Et c’est en ça que sa présence compte. Dans ce Barça globalement faignant et assez inquiétant physiquement, il est celui qui tient sa place et fait le travail de placement à la perte du ballon, ce que fait trop peu Léo Messi sur son côté. Cela permet à son équipe d’être moins vulnérable en coupant les attaques rapides adverses. Est-ce trop peu pour une place de titulaire dans un effectif si talentueux? Bien sûr. C’est même très insuffisant. Ne pas mettre le jeu avec le ballon à une place importante devrait être un crime au Barça. Mais la coach des Catalans s’appelle Ernesto Valverde, et remplacer Ivan Rakitic demanderait du temps, un effectif qui va dans le même sens, des cadres qui acceptent de souffrir sur la durée, globalement une force de caractère et de persuasion face à des légendes de ce club. Et si le coach a peut-être en mains les qualités pour le faire, la question de son aura face à de tels joueurs elle ne parait pas suffisante.
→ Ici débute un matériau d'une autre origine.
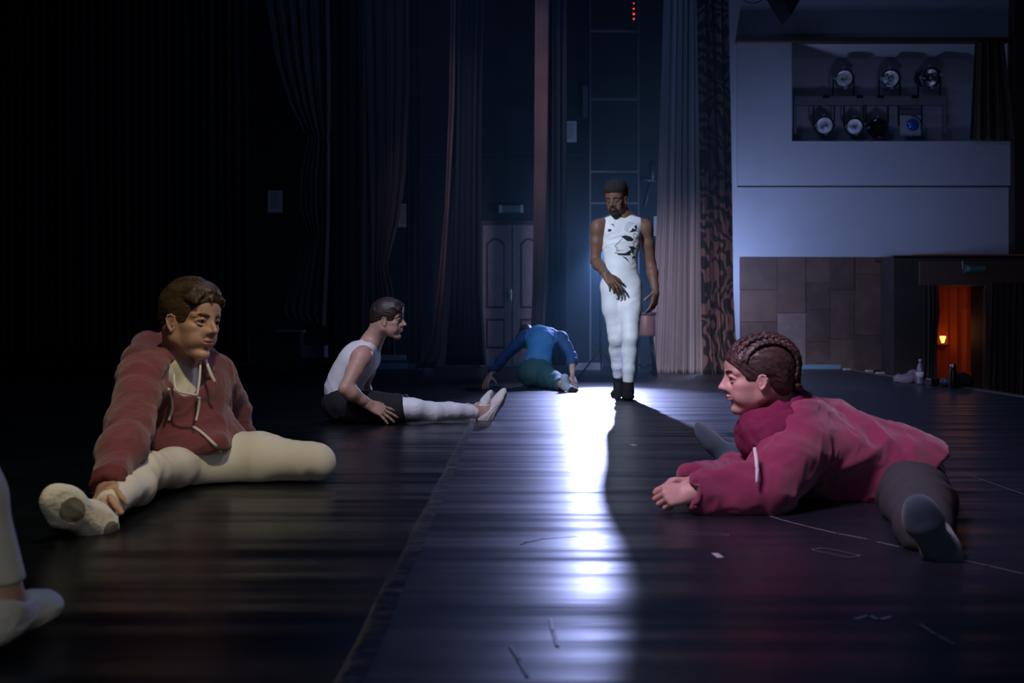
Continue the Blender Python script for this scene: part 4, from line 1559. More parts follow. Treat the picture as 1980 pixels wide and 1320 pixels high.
line('scuff_mark', [(1780, 1208), (1810, 1228), (1845, 1246)], 0.0032, 'chalk_faint', 'slanting pale scuff at the lower right', 'scuff')
line('scuff_mark', [(1655, 1197), (1680, 1190), (1700, 1199), (1720, 1193)], 0.0040, 'chalk', 'zigzag pale scuff at the lower right of centre', 'scuff')
line('scuff_mark', [(1008, 1052), (1016, 1048), (1050, 1041), (1115, 1036)], 0.0030, 'black_metal', 'long dark scratch across the lit floor', 'scuff')

# ------------------------------------------------------------------ haze round the back light
hz = MB()
hz.box((-1.6, 8.8, 0.02), (3.1, 16.2, 4.6))
ho = hz.build('haze', 'paper')
ho['kind'] = 'stuff'
tag(ho, 'thin blue haze lit by the back light behind the standing man', 'haze')
vm = bpy.data.materials.new('haze')
vm.use_nodes = True
nt = vm.node_tree
nt.nodes.clear()
out = nt.nodes.new('ShaderNodeOutputMaterial')
vs_ = nt.nodes.new('ShaderNodeVolumeScatter')
vs_.inputs['Color'].default_value = (0.36, 0.78, 0.98, 1)
vs_.inputs['Anisotropy'].default_value = 0.30
vs_.inputs['Density'].default_value = 0.0085
nt.links.new(vs_.outputs[0], out.inputs['Volume'])
ho.data.materials.clear()
ho.data.materials.append(vm)
# ------------------------------------------------------------------ the standing dancer in the printed white unitard
def standing_dancer():
    hd = P(1192, 383, 7.97)
    Rh = frame((-0.42, -0.80, -0.36), (-0.1, -0.2, 1))
    nec, che, wai, pel = P(1204, 418, 8.03), P(1200, 463, 8.02), P(1199, 512, 8.0), P(1201, 547, 8.0)
    shR, shL = P(1157, 437, 8.0), P(1247, 437, 8.05)
    elR, wrR = P(1151, 504, 8.02), P(1171, 530, 7.82)
    elL, wrL = P(1259, 512, 8.10), P(1268, 566, 8.02)
    hpR, hpL = P(1185, 556, 8.0), P(1217, 556, 8.0)
    knR, anR = P(1192, 653, 8.0), np.array([0.880, 8.20, 0.13])
    knL, anL = P(1219, 653, 7.88), np.array([0.925, 7.93, 0.09])
    R, Fw = np.array([-1, 0, 0]), np.array([0, -1, 0])
    root = empty('person', (0.88, 8.0, 0), 'man with a goatee walking in a sleeveless white unitard with a black face print', 'person')
    tor = torso(pel, wai, che, nec, R, Fw, 0.97, chest=1.05)
    gir = girdle(nec, (shR, shL), 0.95)
    armR, armL = arm(shR, elR, wrR, 1.08), arm(shL, elL, wrL, 1.08)
    back = np.array([0, 1, 0.1])
    legR, legL = leg(hpR, knR, anR, 1.12, back, 1.0), leg(hpL, knL, anL, 1.12, back, 1.0)
    neck = [cone(hd + Rh @ np.array([-0.03, 0, -0.05]), nec + np.array([0, 0.0, -0.02]), 0.054, 0.060, 0.03)]
    hR = hand(wrR, P(1188, 552, 7.76) - wrR, (0.1, -1, 0.35), (0.6, -0.2, 0.8), curl=(0.25, 0.4, 0.5, 0.55), spread=0.10, s=1.06)
    hL = hand(wrL, P(1264, 592, 7.98) - wrL, (0.75, -0.6, 0), (-0.7, -0.8, 0), curl=(0.25, 0.35, 0.45, 0.5), spread=0.05, s=1.06)
    fR = xf(foot_prims(), frame((-0.30, -0.85, -0.45), (-0.1, -0.4, 1)), anR, 1.0)
    fL = xf(foot_prims(), frame((-0.12, -1, -0.06), (0, 0, 1)), anL, 1.0)
    head = xf(head_prims() + [ell((0.0765, sg * 0.031, 0.0012), (0.0140, 0.0145, 0.0125), k=0.004) for sg in (-1, 1)], Rh, hd, 1.07)
    skin = infl(tor, -0.006) + infl(gir, -0.003) + armR + armL + infl(legR + legL, -0.004) + neck
    body = multi('body', [(skin, 0.007), (head + neck, 0.0028), (hR + armR[-1:], 0.0028), (hL + armL[-1:], 0.0028)],
                 ['skin_brown', 'lips_brown'], root, head_zone(Rh, hd, 1.07))
    for sg in (-1, 1):
        L = [(0.0830, sg * 0.0170, -0.0035), (0.0905, sg * 0.024, -0.0065), (0.0915, sg * 0.031, -0.0072), (0.0880, sg * 0.040, -0.0060), (0.0790, sg * 0.048, -0.0030)]
        tube('eyelashes', [hd + Rh @ (np.array(q) * 1.07) for q in L], [0.0009, 0.0014, 0.0015, 0.0014, 0.0008], 'hair_black', root, nseg=5)
    brows(Rh, hd, 1.07, root, 'hair_black', 1.2)
    # unitard: torso and both legs to the ankle, armholes cut away
    su = infl(tor, 0.004) + [cone(lerp(nec, s, 0.25) + [0, 0, -0.012], lerp(nec, s, 0.62) + [0, 0, -0.008], 0.058, 0.056, 0.05) for s in (shR, shL)]
    su += infl(legR + legL, 0.004)
    for s, sg in ((shR, -1), (shL, 1)):
        su.append(ell(s + np.array([sg * 0.030, 0, -0.035]), (0.056, 0.20, 0.118), frame((1, 0, 0.16 * sg), (0, 0, 1)), 0.008, '-'))
    su.append(ell(nec + np.array([0, -0.01, 0.056]), (0.076, 0.13, 0.050), None, 0.008, '-'))
    for a, k in ((anR, knR), (anL, knL)):
        d = nrm(a - k)
        su.append(rbox(a + d * 0.10, (0.055, 0.055, 0.145), frame(np.cross(d, [0, 1, 0.2]), d), 0.004, 0.003, '-'))
    suit = blob('unitard', su, 0.0048, 'white_suit', root, (0.0022, 0.05, (1, 0, 0.35), 3.0, 3))
    for f, a, k in ((fR, anR, knR), (fL, anL, knL)):
        blob('sock', infl(f, 0.003) + [cone(a, lerp(a, k, 0.24), 0.039, 0.043, 0.02)], 0.0045, 'black_sock', root)
    hair = [ell((-0.018, 0, 0.050), (0.106, 0.085, 0.086), k=0.01), ell((0.01, 0, 0.085), (0.085, 0.074, 0.052), k=0.03),
            ell((-0.062, 0, 0.0), (0.050, 0.064, 0.07), k=0.02)]
    hair += hair_cut(0.058)
    V, Q = surface(xf(hair, Rh, hd, 1.07), 0.004)
    V = V + vnormals(V, Q) * (vnoise(V * 160, 3) * 0.003)[:, None]
    add_mesh('hair', V, Q, ['hair_black'], root)
    bd = chain([(0.094, -0.026, -0.064), (0.100, -0.020, -0.050), (0.103, 0, -0.047), (0.100, 0.020, -0.050), (0.094, 0.026, -0.064)], [0.004, 0.005, 0.005, 0.005, 0.004], 0.004)
    bd += chain([(0.093, -0.026, -0.064), (0.086, -0.022, -0.088), (0.094, 0, -0.104), (0.086, 0.022, -0.088), (0.093, 0.026, -0.064)], [0.005, 0.010, 0.018, 0.010, 0.005], 0.008)
    bd += [ell((0.100, 0, -0.078), (0.004, 0.006, 0.008), k=0.006)]
    V, Q = surface(xf(bd, Rh, hd, 1.07), 0.0025)
    add_mesh('goatee', V, Q, ['hair_black'], root)
    # the print on the chest
    t = bvh(suit)
    polys = [[(1176, 443), (1181, 442.5), (1183, 445), (1180, 448), (1175, 447)],                       # small eye on the left
             [(1180, 433.5), (1186, 433), (1189, 441), (1187, 436)],
             [(1201, 457), (1209, 454.5), (1219, 457), (1225, 462), (1223, 466), (1213, 466), (1206, 461)],
             [(1216, 449), (1230, 434), (1233, 448)],
             [(1191, 489), (1201, 490), (1212, 489), (1224, 480), (1226, 493), (1208, 494), (1196, 493)],
             [(1215, 476), (1226, 476), (1228, 482), (1221, 483)],
             [(1202, 494), (1211, 498), (1219, 509), (1209, 500)],
             [(1221, 497), (1227, 494), (1227, 500)]]
    lines = [([(1203, 461), (1196, 469), (1189, 476), (1194, 478), (1192, 483), (1197, 484), (1192, 487), (1189, 490)], 0.0022),
             ([(1197, 484), (1204, 484)], 0.0016), ([(1212, 448), (1217, 438), (1225, 431)], 0.0015), ([(1209, 447), (1214, 436), (1222, 430)], 0.0014),
             ([(1225, 451), (1232, 455), (1229, 462)], 0.0016), ([(1229, 466), (1234, 470), (1230, 476)], 0.0016), ([(1229, 478), (1235, 484), (1230, 490)], 0.0016),
             ([(1229, 492), (1234, 497), (1229, 503)], 0.0016), ([(1207, 446), (1211, 434), (1219, 429)], 0.0013),
             ([(1228, 450), (1224, 455), (1228, 460)], 0.0014), ([(1228, 465), (1224, 471), (1229, 476)], 0.0014), ([(1229, 478), (1225, 484), (1230, 490)], 0.0014)]
    Vs, Fs = [], []
    for poly in polys:
        c = np.mean(poly, 0)
        m = []
        for i in range(len(poly)):
            a, b = np.array(poly[i]), np.array(poly[(i + 1) % len(poly)])
            for q in (a, lerp(a, b, 0.5)):
                m.append(q)
        n0 = len(Vs)
        for rr in (0.0, 0.5, 1.0):
            for q in (m if rr else [c]):
                Vs.append(on(t, *lerp(c, q, rr), 0.0012, 7.88)[0])
        nm = len(m)
        for i in range(nm):
            j = (i + 1) % nm
            Fs.append((n0, n0 + 1 + i, n0 + 1 + j))
            Fs.append((n0 + 1 + i, n0 + 1 + nm + i, n0 + 1 + nm + j, n0 + 1 + j))
    for pts, wd in lines:
        if len(pts) > 2:
            pp = [np.array(x, float) for x in pts]
            qq = []
            for i in range(len(pp) - 1):
                p0, p1, p2, p3 = pp[max(i - 1, 0)], pp[i], pp[i + 1], pp[min(i + 2, len(pp) - 1)]
                for w_ in (0, 0.34, 0.67):
                    qq.append(0.5 * (2 * p1 + (p2 - p0) * w_ + (2 * p0 - 5 * p1 + 4 * p2 - p3) * w_ ** 2 + (3 * p1 - p0 - 3 * p2 + p3) * w_ ** 3))
            pts = qq + [pp[-1]]
        q = [on(t, *x, 0.0015, 7.88)[0] for x in pts]
        for i in range(len(q) - 1):
            d = nrm(q[i + 1] - q[i])
            sd = np.cross(d, [0, 1, 0]) * wd
            n0 = len(Vs)
            Vs += [q[i] - sd, q[i + 1] - sd, q[i + 1] + sd, q[i] + sd]
            Fs.append((n0, n0 + 1, n0 + 2, n0 + 3))
    me = bpy.data.meshes.new('chest_print')
    me.from_pydata([tuple(x) for x in Vs], [], Fs)
    me.materials.append(M['print_black'])
    o = bpy.data.objects.new('chest_print', me)
    C.objects.link(o)
    o.parent = root
    o.matrix_parent_inverse = root.matrix_world.inverted()
    o['label'] = 'black line drawing of a face in profile printed on the unitard'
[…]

Sacrifier le changement et l’évolution par peur, sur l’autel d’un équilibre plus que précaire, c’est la décision qu’ont prise tous les acteurs de ce club. Car ne nous voilons pas la face cette solution a la viabilité qu’on veux bien lui accorder, elle permet de remporter des titres vous diront les uns, elle provoque des humiliations et l’ennui vous expliqueront d’autres.

Rakitic, fossoyeur de la jeunesse catalane? 
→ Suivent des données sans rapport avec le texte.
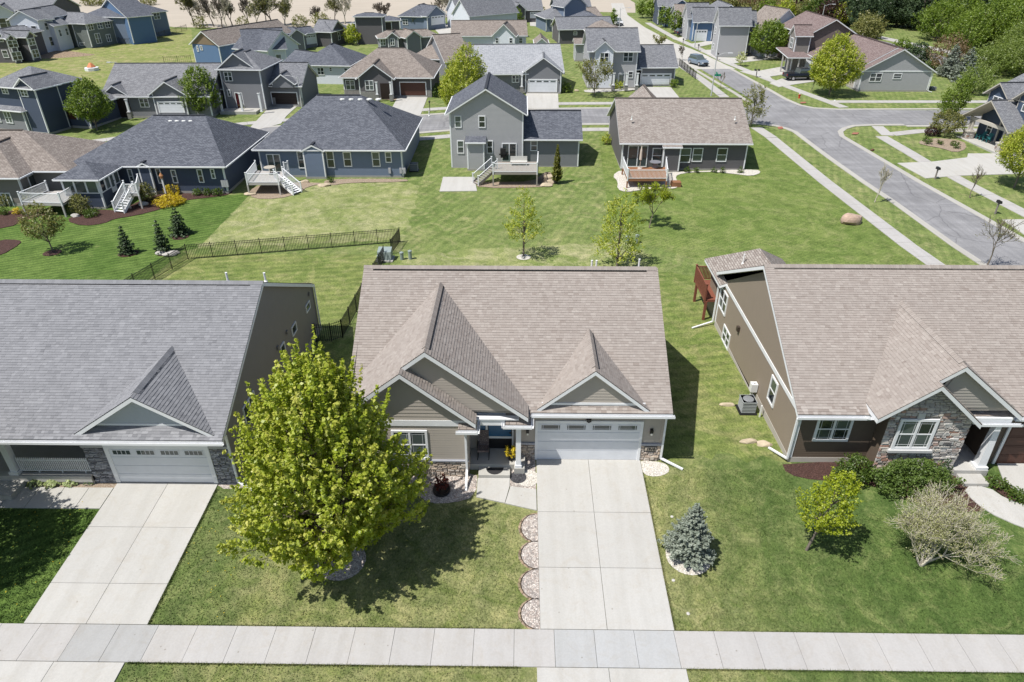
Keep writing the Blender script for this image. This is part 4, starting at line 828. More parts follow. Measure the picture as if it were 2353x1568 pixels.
for a0, a1, z0, z1 in ((13.05, 13.9, 2.45, 2.95), (10.1, 10.95, 2.5, 3.1), (7.95, 8.65, 1.85, 3.1), (2.1, 3.65, 2.05, 3.25)): window(fw, a0, a1, z0, z1, r, n=2 if a1-a0 > 1.2 else 1, sash=False, fr_=.06)
for a in (9.3, 7.6, 14.0): m = Mb(); fw.box(m, a-.1, a+.1, 3.2, 3.4, .01, .12); m.build('vent_hood', W_DTAUPE, r)
window(fp, 3.2, 5.0, 1.3, 2.9, r, n=2, sash=False, fr_=.14)
pf = Mb(); pf.box(-30, -20.07, 24.0, 26.6, .2, .86); pf.build('porch_floor', M_STEP, r); pf = Mb(); pf.box(-26, -23.3, 22.9, 23.98, .2, .66); pf.build('step', M_STEP, r); pf = Mb(); pf.box(-30, -20.07, 23.9, 24.2, .6, .95); pf.build('porch_kerb', M_CONC, r)
m = Mb(); m.box(-23.85, -23.55, 24.0, 24.3, .95, 3.45); m.box(-23.92, -23.48, 23.93, 24.37, .95, 1.12); m.build('column', M_WHITE, r); b = Mb(); b.box(-30, -20.06, 24.0, 24.25, 3.3, 3.6); b.build('porch_beam', M_WHITE, r)
rl = Mb(); rl.beam((-23.5, 24.15, 1.72), (-20.08, 24.15, 1.72), .05, .04); rl.beam((-23.5, 24.15, 1.1), (-20.08, 24.15, 1.1), .05, .04); ra_ = rl.build('railing', M_WHITE, r)
for i in range(36): b = Mb(); x = -23.42+i*.094; b.beam((x, 24.13, 1.08), (x, 24.13, 1.88), .038); b.build('baluster', M_WHITE, (r, ra_), fix=False)
for x in (-22.6, -21.5, -20.4): b = Mb(); b.beam((x, 24.15, .95), (x, 24.15, 1.1), .04); b.build('foot', M_WHITE, (r, ra_))
gutter(r, [(-30, 23.28, 3.53), (-13.05, 23.28, 3.53)]); m = Mb(); m.beam((-13.22, 24.0, 3.4), (-13.22, 24.0, .62), .09, .09); m.beam((-13.22, 24.0, .62), (-12.4, 23.55, .48), .1, .08); m.build('downspout', M_WHITE, r); m = Mb(); m.beam((-13.15, 39.0, 3.4), (-13.15, 39.0, .2), .08, .08); m.build('downspout', M_WHITE, r)
for x in (-15.4, -13.4): vent(r, (x, 32.3, zr-.5), .055, .55)
# ---- right house --------------------------------------------------------------------------------------------------
r = thing('house', 'tan shingled house at the right edge with a mixed stone gable and khaki side wall', 'house', (18, 26, gz)); RIGHTR = r
Y0, Z0, PM = 25.42, 3.75, .518; mainp = (Y0, Z0, PM)
yr, zr = bigroof(r, SH_TAN, 12.88, 33, Y0, Z0, PM, 15.4, 285, 41)
zs, zrs, zrb = dgable(r, SH_TAN, 19.44, 6.67, 25.05, 18.46, 24.68, .79, 16.14, 22.85, 20.86, .875, mainp, seed=55)
f1 = FY(25.9, 13.25, 16.95); f2 = FY(25.15, 16.95, 20.75); fL = FL(13.25, 25.9, 40.5); fq = FL(16.95, 25.15, 25.9); f3 = FY(25.9, 22.4, 33); f4 = FY(27.6, 20.75, 22.4)
walls(r, [(f1, [(0, .3), (3.7, .3), (3.7, 3.85), (0, 3.85)]), (fL, [(14.6, .3), (14.6, 3.85), (40.5-yr, zr-.2), (0, 3.8), (0, -.5)]), (f3, [(0, .3), (10.6, .3), (10.6, 3.85), (0, 3.85)]), (f4, [(0, .3), (1.65, .3), (1.65, 4.6), (0, 4.6)]), (FL(22.4, 25.9, 27.6), [(0, .3), (1.7, .3), (1.7, 3.85), (0, 4.5)]), (FR(20.75, 25.15, 27.6), [(0, .3), (2.45, .3), (2.45, 4.5), (0, 3.8)]), (fq, [(0, .3), (.75, .3), (.75, 3.8), (0, 3.8)]),
    (f2, [(0, .3), (3.8, .3), (3.8, 3.95), (1.52, 5.78), (0, 4.6)])], 0, 0, W_BROWN)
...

Arthur Melo blessé, Sergi Roberto de retour en latéral, Arturo Vidal en partance, après tout de quelle autre option Ernesto Valverde dispose-t-il au milieu? Carles Aleñá. Le canterano auteur d’une prestation remarquée contre l’Inter Milan et sur le départ au Betis ne semble pas avoir le temps de jeu que ses prestations semblent mériter. Blacklisté par son coach depuis le premier match de la saison contre l’Athletic où il est sorti à la mi-temps après une prestation moyenne mais loin d’être catastrophique, Aleñá a dû ronger son frein pour revoir un bout de carré vert. Et lorsqu’on est en compétition avec un canterano dans le cœur de certains supporteurs, la bataille peut aussi être rude. Et le nœud du problème est aussi peut-être là entre les « pro et anti » Rakitic.
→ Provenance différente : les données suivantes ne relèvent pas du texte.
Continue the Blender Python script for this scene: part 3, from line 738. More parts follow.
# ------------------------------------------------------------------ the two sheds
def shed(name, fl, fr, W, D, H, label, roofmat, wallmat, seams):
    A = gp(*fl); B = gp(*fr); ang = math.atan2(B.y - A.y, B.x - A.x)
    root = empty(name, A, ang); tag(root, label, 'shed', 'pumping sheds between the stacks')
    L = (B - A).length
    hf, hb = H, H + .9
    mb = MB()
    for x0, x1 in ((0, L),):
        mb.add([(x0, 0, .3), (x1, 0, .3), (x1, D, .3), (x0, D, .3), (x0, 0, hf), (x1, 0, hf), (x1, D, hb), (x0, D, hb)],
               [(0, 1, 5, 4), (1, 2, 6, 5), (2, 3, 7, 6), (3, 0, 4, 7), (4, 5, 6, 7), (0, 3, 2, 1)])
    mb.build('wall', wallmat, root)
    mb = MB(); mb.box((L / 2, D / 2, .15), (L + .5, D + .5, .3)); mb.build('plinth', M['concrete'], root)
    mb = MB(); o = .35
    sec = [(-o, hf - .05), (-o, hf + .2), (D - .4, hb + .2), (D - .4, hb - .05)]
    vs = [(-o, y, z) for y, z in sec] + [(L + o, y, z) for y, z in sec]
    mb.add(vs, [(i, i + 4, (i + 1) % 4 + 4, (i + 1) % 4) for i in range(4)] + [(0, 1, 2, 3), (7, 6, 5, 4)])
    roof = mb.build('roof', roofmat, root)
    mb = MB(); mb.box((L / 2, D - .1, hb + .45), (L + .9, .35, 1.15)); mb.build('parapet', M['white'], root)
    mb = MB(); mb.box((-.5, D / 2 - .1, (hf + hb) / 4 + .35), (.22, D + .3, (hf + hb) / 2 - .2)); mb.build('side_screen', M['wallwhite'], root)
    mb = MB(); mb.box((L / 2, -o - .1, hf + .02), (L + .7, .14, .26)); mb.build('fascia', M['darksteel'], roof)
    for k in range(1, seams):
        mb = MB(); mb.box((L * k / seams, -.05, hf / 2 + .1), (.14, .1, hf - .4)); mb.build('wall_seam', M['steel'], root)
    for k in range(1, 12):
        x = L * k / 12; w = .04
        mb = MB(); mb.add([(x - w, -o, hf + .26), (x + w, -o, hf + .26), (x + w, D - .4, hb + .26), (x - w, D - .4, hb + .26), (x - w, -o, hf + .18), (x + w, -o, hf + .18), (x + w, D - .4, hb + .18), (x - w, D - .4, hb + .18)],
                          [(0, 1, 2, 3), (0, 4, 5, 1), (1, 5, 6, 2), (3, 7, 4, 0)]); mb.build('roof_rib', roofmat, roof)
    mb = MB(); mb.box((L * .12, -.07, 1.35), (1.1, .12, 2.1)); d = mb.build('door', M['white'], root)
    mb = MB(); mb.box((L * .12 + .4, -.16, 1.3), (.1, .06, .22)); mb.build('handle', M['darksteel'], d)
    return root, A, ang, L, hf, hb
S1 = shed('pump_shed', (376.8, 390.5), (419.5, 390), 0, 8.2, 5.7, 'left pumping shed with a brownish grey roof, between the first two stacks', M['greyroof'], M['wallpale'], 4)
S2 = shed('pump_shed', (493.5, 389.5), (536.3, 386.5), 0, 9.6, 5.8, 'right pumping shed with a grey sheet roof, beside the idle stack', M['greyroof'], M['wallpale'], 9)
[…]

Un supporteur qui suit les équipes inférieures du club va forcement créer un lien avec les jeunes qu’il voit depuis des années ; l’envie de les voir triompher est très forte. Une envie que les supporteurs qui ne suivent que la A développent beaucoup moins. D’ailleurs le sujet mériterait d’être traité en profondeur mais est-ce que ce ne sont pas deux types de supporteurs totalement différents, avec des ambitions et des souhaits contraires pour leur club? L’attachement que l’on peut porter à un joueur que l’on voit évoluer depuis des années, que l’on voit grandir toujours avec les couleurs blaugrana sur le dos et qui parvient enfin à triompher dans ce club est un sentiment merveilleux, presque maternel. Le sentiment qui accompagne le souhait de conserver un joueur sur la fin comme Ivan Rakitic, de lui donner multiples chances et autant d’amour peut être vue comme une trahison et une injustice, surtout lorsque le joueur en question, Carles Aleñá en l’occurrence, n’a que très peu déçu lorsqu’il a eu la chance de se montrer. Pourtant, depuis le souci physique d’Arthur Melo, c’est bien Rakitic qui a eu une nouvelle chance de briller. Une nouvelle chance pour lui de se montrer convaincant dès ce soir lors du Clasico. Un match où le Croate aime souvent s’afficher sous son meilleur jour.

Bouc émissaire ou véritable épine dans le jeu catalan, Ivan Rakitic est au centre d’un affrontement final dont il n’est fatalement qu’une pièce des plus secondaires. Ni responsable numéro un d’une situation collective floue qui a conduit le Barca à deux humiliations européennes d’ampleur, ni victime. Ivan est à ranger dans la catégorie des témoins silencieux. Il sait quel est son rôle dans cette équipe et le remplit comme on lui le demande. Il n’est pas celui à blâmer si dans l’état du Barça actuel sa présence n’a pas été littéralement écartée. Par contre, il est responsable de sa communication et de ses larmes que certains qualifieront de crocodile, destinées à attendrir une foule déjà sous son charme. Et en cela, on serait tenté de dire que lorsque l’on est un joueur décrié mais aussi tellement aimé, la manipulation ne sert plus à rien. Les clans sont faits, mais le coupable numéro un malheureusement pas encore identifié par tous.